Just for a second, Timberlake thinks about sliding the video into the VCR. It’s a peculiarly unsettling four minutes and forty-eight seconds of psychodrama, about a guy who gets even with his cheating girlfriend – a Britney-look-alike girlfriend – by making it with another woman, taping it and leaving the tape for the girlfriend to see. The video is full of Britney imagery – it’s got her trademark newsboy cap, Porsche Boxster and sunglasses, and a fairy figurine similar to the one tattooed on her back. But then Timberlake decides that maybe now is not the right time to play the thing. Instead, he starts talking about Spears and about how, early on, he felt blamed for the breakup, when it wasn’t his fault at all, and before long he’s moodily saying, “I think I still have a lot of feelings, though I don’t particularly know what they are.”

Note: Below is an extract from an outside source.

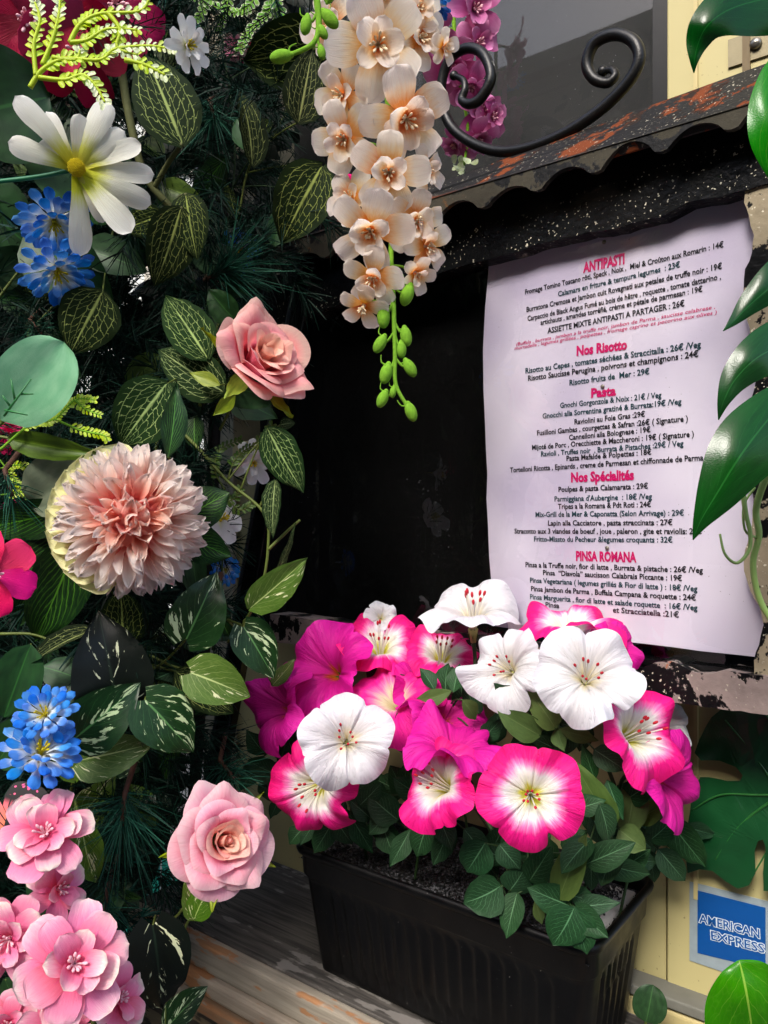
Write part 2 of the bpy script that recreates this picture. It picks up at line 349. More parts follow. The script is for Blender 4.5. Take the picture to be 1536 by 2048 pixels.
def L_(base, tip, width, Y, kind='ovate', mat='fit', **k): return dict(base=base, tip=tip, width=width, Y=Y, kind=kind, mat=mat, **k)

def plate_mesh(name, outline, N, c, thick, mat, seg=None):
    """outline in photo pixels on the plane N.p=c, given real thickness behind it"""
    P = [onp(x, y, N, c) for x, y in outline]; bm = bmesh.new()
    vs_ = [bm.verts.new(p) for p in P]; f = bm.faces.new(vs_); bm.normal_update()
    if f.normal.dot(N) < 0: f.normal_flip()
    r = bmesh.ops.extrude_face_region(bm, geom=[f]); nv_ = [e for e in r['geom'] if isinstance(e, bmesh.types.BMVert)]
    bmesh.ops.translate(bm, verts=vs_, vec=-N*thick) if 0 else bmesh.ops.translate(bm, verts=nv_, vec=N*0)
    for v_ in vs_: v_.co -= N*thick
    bmesh.ops.recalc_face_normals(bm, faces=bm.faces)
    bmesh.ops.triangulate(bm, faces=[f_ for f_ in bm.faces if len(f_.verts) > 4])
    me = bpy.data.meshes.new(name); bm.to_mesh(me); bm.free(); me.materials.append(mat); return me
def wob(pts, step=14, amp=2.2, seed=1, closed=True):
    """hand-made edge: outline with small irregularities"""
    q = random.Random(seed); out = []; n = len(pts)
    for i in range(n if closed else n-1):
        a = pts[i]; b = pts[(i+1) % n]; d = math.hypot(b[0]-a[0], b[1]-a[1]); k = max(1, int(d/step))
        for j in range(k):
            t = j/k; out.append((a[0]+(b[0]-a[0])*t+(q.uniform(-amp, amp) if j else 0), a[1]+(b[1]-a[1])*t+(q.uniform(-amp, amp) if j else 0)))
    return out
def wbox(name, s0, s1, o0, o1, z0, z1, mat, parent=None, N=NW, c=CW, D=DW):
    ctr = N*c+D*((s0+s1)/2)+N*((o0+o1)/2)+V((0, 0, (z0+z1)/2))
    me = Geo().box(ctr, (D, N, AX[2]), ((s1-s0)/2, (o1-o0)/2, (z1-z0)/2)).mesh(name, mat, False)
    return O(name, me, parent)
def scoord(px, N=NW, c=CW, D=DW): return (onp(px, 1024, N, c)).dot(D)
#MARK_STRUCT
def WO(name, mesh, parent, label=None):
    """a part whose mesh is written in world coordinates, under a root that stands elsewhere"""
    return O(name, mesh, parent, MX.Translation(-parent.location) if parent is not None and parent.type == 'EMPTY' else MX.Identity(4), label)
def wb(name, s0, s1, o0, o1, z0, z1, mat, parent, N=NW, c=CW, D=DW, bev=0):
    ctr = N*c+D*((s0+s1)/2)+N*((o0+o1)/2)+V((0, 0, (z0+z1)/2))
    me = Geo().box(ctr, (D, N, AX[2]), ((s1-s0)/2, (o1-o0)/2, (z1-z0)/2)).mesh(name, mat, False)
    o = WO(name, me, parent)
    if bev:
        b = o.modifiers.new('bevel', 'BEVEL'); b.width = bev; b.segments = 3
    return o
# ================================================================ SETTING
GZ = -1.45
def paving():
    s = NT('stone_paving'); g = s.geo(); br = s.n('TexBrick', 0, {'Vector': g, 'Scale': 1.0, 'Brick Width': .6, 'Row Height': .4, 'Mortar Size': .008, 'Color1': lin('#4a4a4a'), 'Color2': lin('#545352'), 'Mortar': lin('#2b2b2b')})
    return s.fin(s.mix(s.rng(s.noise(2, g, 4), .3, .7, 0, .5), br, '#3c3c3c'), .8, s.bump(s.noise(60, g, 4), .3, .002), .3)
struct('ground', mk_mesh('ground', [(-80, -80, GZ), (80, -80, GZ), (80, 80, GZ), (-80, 80, GZ)], [(0, 1, 2, 3)], paving(), None, False))
def wallpaint(name, c):
    s = NT(name); g = s.geo(); cl = lin(c)
    col = s.mix(s.rng(s.noise(3, g, 5), .35, .7, 0, .5), cl, tuple(x*.8 for x in cl[:3])+(1,))
    col = s.mix(s.rng(s.noise(230, g, 2), .70, .76, 0, .6), col, '#6a5a3a')
    return s.fin(col, .5, s.bump(s.noise(40, g, 3), .15, .001), .4)
cream = wallpaint('cream_paint', '#b8ad7a'); cream2 = wallpaint('cream_trim_paint', '#c2b27c')
def glassmat(name, dust=.5):
    s = NT(name); g = s.geo()
    fr = s.mth('MULTIPLY', s.n('Fresnel', 0, {0: 1.5}), s.mth('SUBTRACT', 1, s.n('NewGeometry', 6))); gl = s.n('BsdfGlossy', 0, {0: (1, 1, 1, 1), 1: .015}); tr = s.n('BsdfTransparent', 0)
    sh = s.n('MixShader', 0, {0: fr, 1: tr, 2: gl})
    sp = s.mth('MULTIPLY', s.rng(s.noise(420, g, 1), .76, .79), s.rng(s.noise(9, g, 3), .5, .65))
    scr = s.rng(s.n('TexVoronoi', 0, {'Vector': s.n('VectorMath', 0, {0: g, 1: (60, 60, 4)}, operation='MULTIPLY'), 'Scale': 1.0}, feature='DISTANCE_TO_EDGE'), 0, .006, .06, 0)
    df = s.n('BsdfDiffuse', 0, {0: (.6, .6, .62, 1)})
    s.t.links.new(s.n('MixShader', 0, {0: s.mth('MULTIPLY', s.mth('ADD', sp, s.mth('MULTIPLY', scr, s.rng(s.noise(3, g, 2), .55, .7))), dust), 1: sh, 2: df}), s.o.inputs[0]); return s.m
glass = glassmat('window_glass', .8); glass2 = glassmat('case_glass', .5)
def black(name, c='#050506', r=.5): return flat_mat(name, c, r, .5, nsc=30, var=.4, bmp=.1)
sR = scoord(1336); sL = scoord(436); sE = scoord(2300)

wall = thing('shop_wall', 'cream painted shop front wall behind the menu case and planter', 'wall', onp(1340, 2048, NW, CW))
wb('lower_wall', sL, sR-.002, -.16, 0, GZ, .085, cream, wall)
wb('pier', sR, sE, -.16, .004, GZ, 2.6, cream, wall, bev=.002)
wb('pier_strip', sR+.028, sR+.032, .004, .0075, -.40, .9, cream2, wall)
wb('skirting', sR-.3, sE, .0, .028, -.70, -.512, cream2, wall, bev=.004)
wb('ledge', sR-.3, sE, .001, .032, -.508, -.497, flat_mat('grey_worn_ledge', '#77766c', .7, .3), wall, bev=.002)
wb('corner_post', sL-.03, sL+.045, -.165, .006, GZ, 2.6, flat_mat('rusty_cream_post', '#b3aa8e', .6, .4, nsc=18, var=.5), wall, bev=.003)
wb('window_sill', sL+.046, sR-.002, -.05, .012, .0855, .11, cream2, wall, bev=.003)
br = thing('door_hardware', 'small worn metal bracket with a round bolt on the cream pier at top right', 'bracket', onp(1490, 90, NW, CW))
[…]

The Timberlake home is located in an estate-type subdivision twenty miles outside Memphis. It’s brick, of a goodly but not ostentatious size, and has a Tudor feel to it, with a neatly manicured front greensward. Inside, Harless has done the place up with statues on tables, comfy couches and a few framed photographs of her son, which he turns face down when she isn’t looking and she turns face up when he isn’t looking. Upstairs on a balcony is Timberlake’s full-size Revenge From Mars pinball machine. Hogging space next to the landing is his gigantic suitcase, which he has yet to unpack. In the living room, two TV sets face each other, with two back-to-back easy chairs situated between them; this is where Timberlake and his lifelong best friend, Trace Ayala, play Halo on the Xbox they bought at the local Best Buy.